*Written task:* Tell how many lines in the data below hold the string "that"; give nothing but the number.

*Records shown:*
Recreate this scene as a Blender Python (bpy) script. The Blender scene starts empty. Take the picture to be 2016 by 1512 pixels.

...

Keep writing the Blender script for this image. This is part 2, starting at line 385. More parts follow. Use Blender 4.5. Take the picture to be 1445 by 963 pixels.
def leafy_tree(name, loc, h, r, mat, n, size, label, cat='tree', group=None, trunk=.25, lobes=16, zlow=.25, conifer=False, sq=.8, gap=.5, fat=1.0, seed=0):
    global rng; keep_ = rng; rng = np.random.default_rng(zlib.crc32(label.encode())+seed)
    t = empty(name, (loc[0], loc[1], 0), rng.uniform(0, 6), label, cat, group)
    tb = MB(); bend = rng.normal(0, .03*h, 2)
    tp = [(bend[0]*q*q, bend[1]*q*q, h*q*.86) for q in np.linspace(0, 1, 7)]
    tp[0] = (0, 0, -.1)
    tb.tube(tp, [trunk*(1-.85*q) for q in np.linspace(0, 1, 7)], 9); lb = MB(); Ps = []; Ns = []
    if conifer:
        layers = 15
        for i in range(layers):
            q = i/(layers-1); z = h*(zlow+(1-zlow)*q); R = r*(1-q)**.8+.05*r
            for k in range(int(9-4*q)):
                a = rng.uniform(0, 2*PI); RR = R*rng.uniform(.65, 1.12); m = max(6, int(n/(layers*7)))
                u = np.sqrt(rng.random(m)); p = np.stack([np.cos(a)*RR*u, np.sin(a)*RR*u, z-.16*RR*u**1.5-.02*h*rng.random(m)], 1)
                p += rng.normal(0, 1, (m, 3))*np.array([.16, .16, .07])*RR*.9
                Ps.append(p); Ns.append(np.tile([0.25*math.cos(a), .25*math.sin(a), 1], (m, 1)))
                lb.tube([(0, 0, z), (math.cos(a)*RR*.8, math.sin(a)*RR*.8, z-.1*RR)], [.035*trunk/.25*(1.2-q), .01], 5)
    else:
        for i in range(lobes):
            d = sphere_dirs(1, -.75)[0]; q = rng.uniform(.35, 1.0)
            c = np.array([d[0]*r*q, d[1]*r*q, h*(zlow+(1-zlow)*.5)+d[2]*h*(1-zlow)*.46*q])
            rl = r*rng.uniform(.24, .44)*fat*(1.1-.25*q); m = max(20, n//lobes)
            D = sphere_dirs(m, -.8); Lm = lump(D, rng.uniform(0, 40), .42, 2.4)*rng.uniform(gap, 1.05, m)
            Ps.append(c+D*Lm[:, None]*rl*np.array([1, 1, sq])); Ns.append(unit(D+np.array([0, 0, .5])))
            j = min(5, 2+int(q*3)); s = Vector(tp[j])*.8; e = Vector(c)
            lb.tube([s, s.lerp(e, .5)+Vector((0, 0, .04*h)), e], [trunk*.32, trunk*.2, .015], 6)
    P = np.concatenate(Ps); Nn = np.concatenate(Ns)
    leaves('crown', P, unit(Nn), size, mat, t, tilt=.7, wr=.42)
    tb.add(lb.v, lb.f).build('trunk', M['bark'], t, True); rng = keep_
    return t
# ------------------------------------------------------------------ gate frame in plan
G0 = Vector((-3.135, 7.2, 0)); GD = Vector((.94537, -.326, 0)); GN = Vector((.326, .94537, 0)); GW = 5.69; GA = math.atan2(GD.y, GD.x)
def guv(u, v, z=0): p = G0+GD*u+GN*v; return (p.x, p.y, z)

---

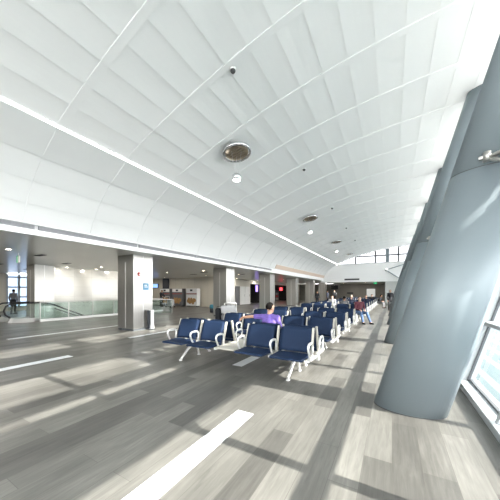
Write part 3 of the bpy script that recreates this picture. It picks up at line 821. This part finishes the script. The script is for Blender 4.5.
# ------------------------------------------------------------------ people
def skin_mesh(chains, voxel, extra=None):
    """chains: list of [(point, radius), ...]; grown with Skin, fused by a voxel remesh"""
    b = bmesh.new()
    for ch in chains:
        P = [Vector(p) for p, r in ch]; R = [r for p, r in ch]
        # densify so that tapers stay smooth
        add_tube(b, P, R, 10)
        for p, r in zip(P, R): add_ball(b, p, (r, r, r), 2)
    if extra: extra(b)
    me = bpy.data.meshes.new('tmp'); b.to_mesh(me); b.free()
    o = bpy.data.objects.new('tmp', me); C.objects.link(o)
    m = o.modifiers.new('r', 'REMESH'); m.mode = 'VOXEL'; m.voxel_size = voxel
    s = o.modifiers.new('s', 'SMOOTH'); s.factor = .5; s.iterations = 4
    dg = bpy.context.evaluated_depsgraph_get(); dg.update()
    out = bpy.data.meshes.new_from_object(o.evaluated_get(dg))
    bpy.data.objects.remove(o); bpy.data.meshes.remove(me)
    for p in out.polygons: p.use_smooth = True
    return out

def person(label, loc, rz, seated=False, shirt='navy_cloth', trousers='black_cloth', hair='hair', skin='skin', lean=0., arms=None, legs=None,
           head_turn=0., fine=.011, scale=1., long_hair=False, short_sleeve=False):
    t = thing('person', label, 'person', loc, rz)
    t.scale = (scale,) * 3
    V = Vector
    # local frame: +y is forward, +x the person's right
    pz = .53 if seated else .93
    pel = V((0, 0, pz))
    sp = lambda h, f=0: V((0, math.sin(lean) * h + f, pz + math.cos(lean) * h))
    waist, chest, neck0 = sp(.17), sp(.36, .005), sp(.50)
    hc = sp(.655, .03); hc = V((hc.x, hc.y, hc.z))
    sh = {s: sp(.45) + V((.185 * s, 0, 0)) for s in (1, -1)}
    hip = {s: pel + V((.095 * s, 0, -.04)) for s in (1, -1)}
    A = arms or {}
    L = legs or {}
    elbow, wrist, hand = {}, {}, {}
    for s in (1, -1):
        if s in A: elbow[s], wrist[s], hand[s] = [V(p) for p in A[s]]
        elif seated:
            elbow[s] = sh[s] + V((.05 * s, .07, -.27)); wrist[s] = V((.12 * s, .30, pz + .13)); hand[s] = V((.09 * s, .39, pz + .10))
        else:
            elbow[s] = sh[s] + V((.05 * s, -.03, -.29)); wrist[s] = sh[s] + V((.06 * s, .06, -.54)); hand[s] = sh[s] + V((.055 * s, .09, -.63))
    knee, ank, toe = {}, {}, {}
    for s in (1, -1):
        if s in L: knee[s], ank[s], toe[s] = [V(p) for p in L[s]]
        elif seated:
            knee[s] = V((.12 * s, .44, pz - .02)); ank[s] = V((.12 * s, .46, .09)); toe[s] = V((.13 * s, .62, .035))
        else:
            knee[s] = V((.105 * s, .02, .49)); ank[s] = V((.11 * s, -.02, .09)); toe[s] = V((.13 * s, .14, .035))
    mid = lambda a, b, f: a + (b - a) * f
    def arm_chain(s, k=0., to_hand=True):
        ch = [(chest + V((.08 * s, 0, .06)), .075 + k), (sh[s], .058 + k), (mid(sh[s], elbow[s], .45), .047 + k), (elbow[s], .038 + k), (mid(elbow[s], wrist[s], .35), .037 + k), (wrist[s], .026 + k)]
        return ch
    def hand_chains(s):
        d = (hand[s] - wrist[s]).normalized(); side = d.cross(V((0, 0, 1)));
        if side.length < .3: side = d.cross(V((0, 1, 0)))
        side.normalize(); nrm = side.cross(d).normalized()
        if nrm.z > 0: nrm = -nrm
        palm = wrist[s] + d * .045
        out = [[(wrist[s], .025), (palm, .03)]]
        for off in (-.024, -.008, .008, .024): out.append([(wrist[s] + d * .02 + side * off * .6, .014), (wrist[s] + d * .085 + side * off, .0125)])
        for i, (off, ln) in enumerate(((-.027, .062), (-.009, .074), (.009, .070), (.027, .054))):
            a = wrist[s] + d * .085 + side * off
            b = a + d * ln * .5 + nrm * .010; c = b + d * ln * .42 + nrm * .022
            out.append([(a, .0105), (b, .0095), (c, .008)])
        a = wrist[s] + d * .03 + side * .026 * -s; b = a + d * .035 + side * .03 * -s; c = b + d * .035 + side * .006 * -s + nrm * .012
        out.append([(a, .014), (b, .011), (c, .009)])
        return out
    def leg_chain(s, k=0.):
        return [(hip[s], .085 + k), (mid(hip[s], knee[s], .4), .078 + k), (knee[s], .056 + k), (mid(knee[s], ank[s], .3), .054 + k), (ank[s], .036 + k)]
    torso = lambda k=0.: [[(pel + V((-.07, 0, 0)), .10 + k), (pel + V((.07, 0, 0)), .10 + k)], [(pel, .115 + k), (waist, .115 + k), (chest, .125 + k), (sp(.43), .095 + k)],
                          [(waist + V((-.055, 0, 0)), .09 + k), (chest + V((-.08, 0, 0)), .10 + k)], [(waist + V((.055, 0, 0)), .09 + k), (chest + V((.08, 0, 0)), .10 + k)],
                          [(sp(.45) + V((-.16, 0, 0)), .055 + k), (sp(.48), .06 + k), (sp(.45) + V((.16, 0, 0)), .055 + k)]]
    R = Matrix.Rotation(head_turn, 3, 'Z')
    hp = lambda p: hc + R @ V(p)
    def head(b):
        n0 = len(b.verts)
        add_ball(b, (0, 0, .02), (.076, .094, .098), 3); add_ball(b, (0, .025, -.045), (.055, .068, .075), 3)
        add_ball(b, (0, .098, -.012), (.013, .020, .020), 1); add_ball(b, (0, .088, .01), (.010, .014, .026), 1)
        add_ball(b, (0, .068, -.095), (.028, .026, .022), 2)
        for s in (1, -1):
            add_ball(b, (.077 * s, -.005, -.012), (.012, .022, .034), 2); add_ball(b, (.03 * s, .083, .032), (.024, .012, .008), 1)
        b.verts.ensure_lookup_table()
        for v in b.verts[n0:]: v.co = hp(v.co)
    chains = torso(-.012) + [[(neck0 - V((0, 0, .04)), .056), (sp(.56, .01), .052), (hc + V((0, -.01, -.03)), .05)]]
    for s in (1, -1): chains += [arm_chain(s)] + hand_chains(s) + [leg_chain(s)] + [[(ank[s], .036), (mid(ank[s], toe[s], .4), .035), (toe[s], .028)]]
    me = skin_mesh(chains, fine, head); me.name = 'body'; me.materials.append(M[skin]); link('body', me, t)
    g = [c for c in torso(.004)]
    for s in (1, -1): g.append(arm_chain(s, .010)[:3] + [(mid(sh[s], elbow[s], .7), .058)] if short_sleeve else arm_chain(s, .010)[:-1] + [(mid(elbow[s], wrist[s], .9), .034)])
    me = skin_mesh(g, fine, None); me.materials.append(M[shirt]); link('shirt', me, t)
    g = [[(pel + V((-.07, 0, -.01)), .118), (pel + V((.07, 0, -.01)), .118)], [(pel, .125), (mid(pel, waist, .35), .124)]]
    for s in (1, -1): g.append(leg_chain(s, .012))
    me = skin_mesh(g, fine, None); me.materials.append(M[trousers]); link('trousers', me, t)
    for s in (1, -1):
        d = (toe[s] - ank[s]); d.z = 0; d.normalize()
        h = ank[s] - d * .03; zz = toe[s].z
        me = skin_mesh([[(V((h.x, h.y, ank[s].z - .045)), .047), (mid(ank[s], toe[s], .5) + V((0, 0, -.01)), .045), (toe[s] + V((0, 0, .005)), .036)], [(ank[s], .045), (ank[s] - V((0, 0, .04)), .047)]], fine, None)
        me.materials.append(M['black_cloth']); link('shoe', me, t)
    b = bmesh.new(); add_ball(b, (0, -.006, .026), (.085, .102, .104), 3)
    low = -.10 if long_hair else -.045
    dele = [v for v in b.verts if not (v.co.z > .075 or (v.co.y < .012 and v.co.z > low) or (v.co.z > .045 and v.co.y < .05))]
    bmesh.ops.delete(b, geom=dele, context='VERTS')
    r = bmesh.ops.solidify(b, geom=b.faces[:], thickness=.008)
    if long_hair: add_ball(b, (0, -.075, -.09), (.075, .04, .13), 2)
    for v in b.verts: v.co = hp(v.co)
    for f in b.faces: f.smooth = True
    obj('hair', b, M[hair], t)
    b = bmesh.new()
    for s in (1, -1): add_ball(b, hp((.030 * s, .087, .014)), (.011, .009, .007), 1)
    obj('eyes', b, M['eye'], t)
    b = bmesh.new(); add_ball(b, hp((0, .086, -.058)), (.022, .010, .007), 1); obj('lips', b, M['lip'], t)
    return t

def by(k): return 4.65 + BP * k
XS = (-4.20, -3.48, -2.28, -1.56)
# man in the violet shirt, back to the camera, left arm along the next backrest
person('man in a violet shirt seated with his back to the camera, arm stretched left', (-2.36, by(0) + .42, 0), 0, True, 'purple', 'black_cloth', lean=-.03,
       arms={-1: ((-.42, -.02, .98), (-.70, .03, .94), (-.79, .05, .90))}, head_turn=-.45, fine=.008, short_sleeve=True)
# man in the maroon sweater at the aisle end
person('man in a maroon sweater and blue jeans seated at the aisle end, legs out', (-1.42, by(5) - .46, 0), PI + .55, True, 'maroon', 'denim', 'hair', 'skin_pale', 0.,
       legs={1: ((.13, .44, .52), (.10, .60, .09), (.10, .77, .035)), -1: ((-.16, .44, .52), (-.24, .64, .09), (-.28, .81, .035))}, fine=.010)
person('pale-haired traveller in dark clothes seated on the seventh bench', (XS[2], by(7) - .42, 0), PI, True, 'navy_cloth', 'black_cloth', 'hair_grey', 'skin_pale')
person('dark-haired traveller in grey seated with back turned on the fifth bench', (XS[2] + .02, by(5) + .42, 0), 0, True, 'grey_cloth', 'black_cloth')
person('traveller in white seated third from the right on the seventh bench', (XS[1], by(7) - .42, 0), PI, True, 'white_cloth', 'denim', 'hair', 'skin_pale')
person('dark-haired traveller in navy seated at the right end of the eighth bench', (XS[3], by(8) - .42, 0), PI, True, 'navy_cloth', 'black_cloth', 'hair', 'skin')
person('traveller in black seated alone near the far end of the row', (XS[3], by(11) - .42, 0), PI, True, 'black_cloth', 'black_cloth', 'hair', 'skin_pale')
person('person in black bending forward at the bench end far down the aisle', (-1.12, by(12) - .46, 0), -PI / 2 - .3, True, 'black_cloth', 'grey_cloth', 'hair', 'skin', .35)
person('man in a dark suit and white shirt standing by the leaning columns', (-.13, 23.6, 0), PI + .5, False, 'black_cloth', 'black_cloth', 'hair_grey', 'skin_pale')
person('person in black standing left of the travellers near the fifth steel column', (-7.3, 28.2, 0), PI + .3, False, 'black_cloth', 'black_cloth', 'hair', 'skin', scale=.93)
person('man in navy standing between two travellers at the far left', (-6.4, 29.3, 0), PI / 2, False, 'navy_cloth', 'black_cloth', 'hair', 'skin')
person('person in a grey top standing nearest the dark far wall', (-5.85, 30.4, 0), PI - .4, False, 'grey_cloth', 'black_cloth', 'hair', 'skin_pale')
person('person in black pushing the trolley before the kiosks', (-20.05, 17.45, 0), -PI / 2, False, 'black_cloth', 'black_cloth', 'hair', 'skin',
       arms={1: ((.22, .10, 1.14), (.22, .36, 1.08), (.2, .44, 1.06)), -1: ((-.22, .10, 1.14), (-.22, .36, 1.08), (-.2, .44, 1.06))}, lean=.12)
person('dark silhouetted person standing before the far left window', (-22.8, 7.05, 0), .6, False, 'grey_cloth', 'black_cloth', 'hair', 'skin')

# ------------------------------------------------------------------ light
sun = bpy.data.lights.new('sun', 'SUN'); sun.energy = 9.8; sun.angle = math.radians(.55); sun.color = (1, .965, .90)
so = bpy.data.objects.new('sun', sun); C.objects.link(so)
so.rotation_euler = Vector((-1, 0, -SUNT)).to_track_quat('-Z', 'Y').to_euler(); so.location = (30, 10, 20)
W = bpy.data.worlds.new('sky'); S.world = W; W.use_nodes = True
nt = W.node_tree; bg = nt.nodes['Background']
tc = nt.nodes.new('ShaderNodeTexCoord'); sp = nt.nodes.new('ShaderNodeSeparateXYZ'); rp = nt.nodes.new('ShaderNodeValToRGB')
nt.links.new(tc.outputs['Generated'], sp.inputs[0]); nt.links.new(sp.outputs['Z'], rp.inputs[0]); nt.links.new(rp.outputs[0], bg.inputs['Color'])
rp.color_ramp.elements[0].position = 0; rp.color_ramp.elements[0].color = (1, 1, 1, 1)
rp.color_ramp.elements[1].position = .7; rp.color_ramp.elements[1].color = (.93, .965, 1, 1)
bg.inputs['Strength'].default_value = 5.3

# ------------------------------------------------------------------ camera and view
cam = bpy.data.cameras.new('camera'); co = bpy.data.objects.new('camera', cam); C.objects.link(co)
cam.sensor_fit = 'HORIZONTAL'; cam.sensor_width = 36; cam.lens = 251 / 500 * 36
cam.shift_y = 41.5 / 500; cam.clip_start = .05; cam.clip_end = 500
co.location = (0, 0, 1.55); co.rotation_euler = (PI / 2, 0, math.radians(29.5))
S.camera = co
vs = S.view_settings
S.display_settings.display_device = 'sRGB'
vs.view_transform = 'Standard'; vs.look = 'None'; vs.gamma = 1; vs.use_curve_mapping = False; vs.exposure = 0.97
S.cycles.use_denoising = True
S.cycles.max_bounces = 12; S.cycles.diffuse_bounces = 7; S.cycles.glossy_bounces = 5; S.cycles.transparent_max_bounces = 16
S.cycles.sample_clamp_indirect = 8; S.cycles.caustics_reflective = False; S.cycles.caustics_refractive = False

*Task response:* 2